Mozart 250 continues in March with the UK premiere of Piramo e Tisbe by Johann Adolph Hasse (March 28, Cadogan Hall, London), a prominent (at the time) 18th-century composer who completed over 60 operas. The plot draws on a tragedy in Book 4 of Ovid’s Metamorphoses; an usual topic when it was first performed, deviating from the usual tales of courtly love and bravery. The score will be played by The Mozartists, who play on period instruments, promising an evocative atmosphere.

Harp-ing On

One of Mozart’s favoured instruments, the harpsichord, gets a 21st-century reboot this month. Harpsichordist Mahan Esfahani has worked with musicians from Guildhall School of Music and Drama’s Electronic Music department and the Barbican to perform a genre-bending programme of electronic harpsichord music at London’s Milton Court (January 17).

The concert includes the premiere of Quadroforone by Faroese composer Sunleif Rasmussen, which is written for harpsichord and three pre-recorded sound edited harpsichords on three pairs of loudspeakers placed around the hall. Esfahani has done wonders for the humble harpsichord in recent years: his latest recording Music of the English Virginalists is a quirky take that brings historical repertoire to, if not quite the masses, a wider audience. I admit to having an allegiance to the piano over its predecessor instruments, but Esfahani’s style is immediately appealing.

Ok Choral

One of my New Year’s resolutions was to listen to more choral music, as it’s not a genre I’ve always felt comfortable with, preferring instrumental music and opera. To that end, I picked up a copy to Enchanted Isle by a cappella group Voces8. This new collection of arrangements of British folk songs sees the eight-piece ensemble combine traditional works such as My Love is Like a Red, Red Rose with Barber’s Agnus Dei and Pyramid Song by Radiohead.

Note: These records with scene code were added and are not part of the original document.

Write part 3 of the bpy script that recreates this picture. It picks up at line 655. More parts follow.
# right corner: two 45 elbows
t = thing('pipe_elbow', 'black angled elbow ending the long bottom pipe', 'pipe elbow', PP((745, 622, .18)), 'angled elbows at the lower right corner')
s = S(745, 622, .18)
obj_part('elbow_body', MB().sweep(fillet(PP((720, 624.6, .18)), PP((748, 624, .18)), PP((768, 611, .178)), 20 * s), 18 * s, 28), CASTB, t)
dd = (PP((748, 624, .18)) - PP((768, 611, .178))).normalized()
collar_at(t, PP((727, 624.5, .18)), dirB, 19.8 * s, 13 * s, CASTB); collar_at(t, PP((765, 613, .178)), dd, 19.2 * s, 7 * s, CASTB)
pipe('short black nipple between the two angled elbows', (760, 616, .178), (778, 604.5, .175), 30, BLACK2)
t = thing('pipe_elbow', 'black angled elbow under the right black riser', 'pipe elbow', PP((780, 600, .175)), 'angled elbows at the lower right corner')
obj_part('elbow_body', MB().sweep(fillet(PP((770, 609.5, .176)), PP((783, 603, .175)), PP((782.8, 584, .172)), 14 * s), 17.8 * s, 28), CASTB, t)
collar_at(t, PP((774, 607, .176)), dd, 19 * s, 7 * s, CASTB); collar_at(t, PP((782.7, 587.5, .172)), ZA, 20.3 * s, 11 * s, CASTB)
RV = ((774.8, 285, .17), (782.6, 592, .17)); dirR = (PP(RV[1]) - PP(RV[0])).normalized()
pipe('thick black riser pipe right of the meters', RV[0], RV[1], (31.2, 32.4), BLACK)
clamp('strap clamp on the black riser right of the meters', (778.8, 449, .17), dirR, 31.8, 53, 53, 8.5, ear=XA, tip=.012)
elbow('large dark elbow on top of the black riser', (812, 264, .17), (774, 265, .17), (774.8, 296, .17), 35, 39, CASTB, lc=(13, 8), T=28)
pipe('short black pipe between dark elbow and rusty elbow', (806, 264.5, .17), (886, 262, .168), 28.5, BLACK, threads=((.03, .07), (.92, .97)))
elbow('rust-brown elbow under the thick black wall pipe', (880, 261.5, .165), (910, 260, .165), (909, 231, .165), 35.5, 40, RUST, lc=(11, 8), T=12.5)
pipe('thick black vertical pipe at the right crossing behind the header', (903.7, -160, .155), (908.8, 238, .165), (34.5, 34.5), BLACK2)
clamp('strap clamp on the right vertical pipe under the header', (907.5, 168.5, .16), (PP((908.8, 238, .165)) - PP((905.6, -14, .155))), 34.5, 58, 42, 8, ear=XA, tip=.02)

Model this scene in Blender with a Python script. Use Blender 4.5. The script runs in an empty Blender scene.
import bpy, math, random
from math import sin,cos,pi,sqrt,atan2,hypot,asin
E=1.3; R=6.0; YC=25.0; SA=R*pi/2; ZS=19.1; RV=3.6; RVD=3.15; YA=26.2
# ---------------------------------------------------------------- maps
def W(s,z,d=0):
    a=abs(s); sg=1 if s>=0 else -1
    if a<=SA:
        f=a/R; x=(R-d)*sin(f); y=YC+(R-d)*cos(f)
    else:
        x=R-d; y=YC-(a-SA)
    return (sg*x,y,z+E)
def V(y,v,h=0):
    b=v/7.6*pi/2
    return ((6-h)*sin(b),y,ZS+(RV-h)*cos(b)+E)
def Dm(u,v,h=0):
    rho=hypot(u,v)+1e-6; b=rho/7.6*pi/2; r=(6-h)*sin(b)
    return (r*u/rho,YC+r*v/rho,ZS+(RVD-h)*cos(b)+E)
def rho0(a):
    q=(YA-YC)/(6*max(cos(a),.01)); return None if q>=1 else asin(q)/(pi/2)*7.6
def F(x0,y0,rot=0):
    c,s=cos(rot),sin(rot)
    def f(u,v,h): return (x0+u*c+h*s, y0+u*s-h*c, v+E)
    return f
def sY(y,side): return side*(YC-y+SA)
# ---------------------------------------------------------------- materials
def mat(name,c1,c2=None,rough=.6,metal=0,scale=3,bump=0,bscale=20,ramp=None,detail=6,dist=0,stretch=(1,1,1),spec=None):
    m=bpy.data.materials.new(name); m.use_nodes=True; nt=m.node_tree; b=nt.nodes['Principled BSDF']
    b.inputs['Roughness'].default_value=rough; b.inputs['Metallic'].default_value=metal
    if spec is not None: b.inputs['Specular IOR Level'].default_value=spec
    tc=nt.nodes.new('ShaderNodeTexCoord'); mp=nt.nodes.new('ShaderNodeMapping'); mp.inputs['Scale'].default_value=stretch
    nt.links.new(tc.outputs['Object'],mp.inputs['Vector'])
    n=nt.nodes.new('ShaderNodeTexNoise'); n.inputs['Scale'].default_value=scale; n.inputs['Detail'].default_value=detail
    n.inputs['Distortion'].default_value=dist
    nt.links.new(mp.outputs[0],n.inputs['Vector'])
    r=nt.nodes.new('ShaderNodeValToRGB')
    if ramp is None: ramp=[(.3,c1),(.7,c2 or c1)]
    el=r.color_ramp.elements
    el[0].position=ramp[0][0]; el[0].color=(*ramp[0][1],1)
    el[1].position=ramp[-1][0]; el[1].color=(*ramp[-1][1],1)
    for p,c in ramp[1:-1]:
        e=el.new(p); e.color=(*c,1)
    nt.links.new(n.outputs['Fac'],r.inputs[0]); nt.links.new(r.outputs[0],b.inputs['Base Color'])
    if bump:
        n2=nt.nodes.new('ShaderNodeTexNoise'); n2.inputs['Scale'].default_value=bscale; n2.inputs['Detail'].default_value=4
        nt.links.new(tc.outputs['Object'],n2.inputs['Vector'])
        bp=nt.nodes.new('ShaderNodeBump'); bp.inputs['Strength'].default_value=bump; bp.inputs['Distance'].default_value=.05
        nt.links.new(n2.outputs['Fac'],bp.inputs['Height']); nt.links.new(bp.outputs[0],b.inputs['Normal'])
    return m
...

The pieces have been chosen to evoke a variety of natural landscapes, from the green and pleasant to the more rugged. The album isn’t entirely unaccompanied; there are several instrumental appearances which add colour and depth. It’s a far cry from the light-hearted, Pitch Perfect– versions of Pharrell Williams’ Happy et al that I’ve seen the group perform at corporate events, and demonstrates a deep understanding of choral textures.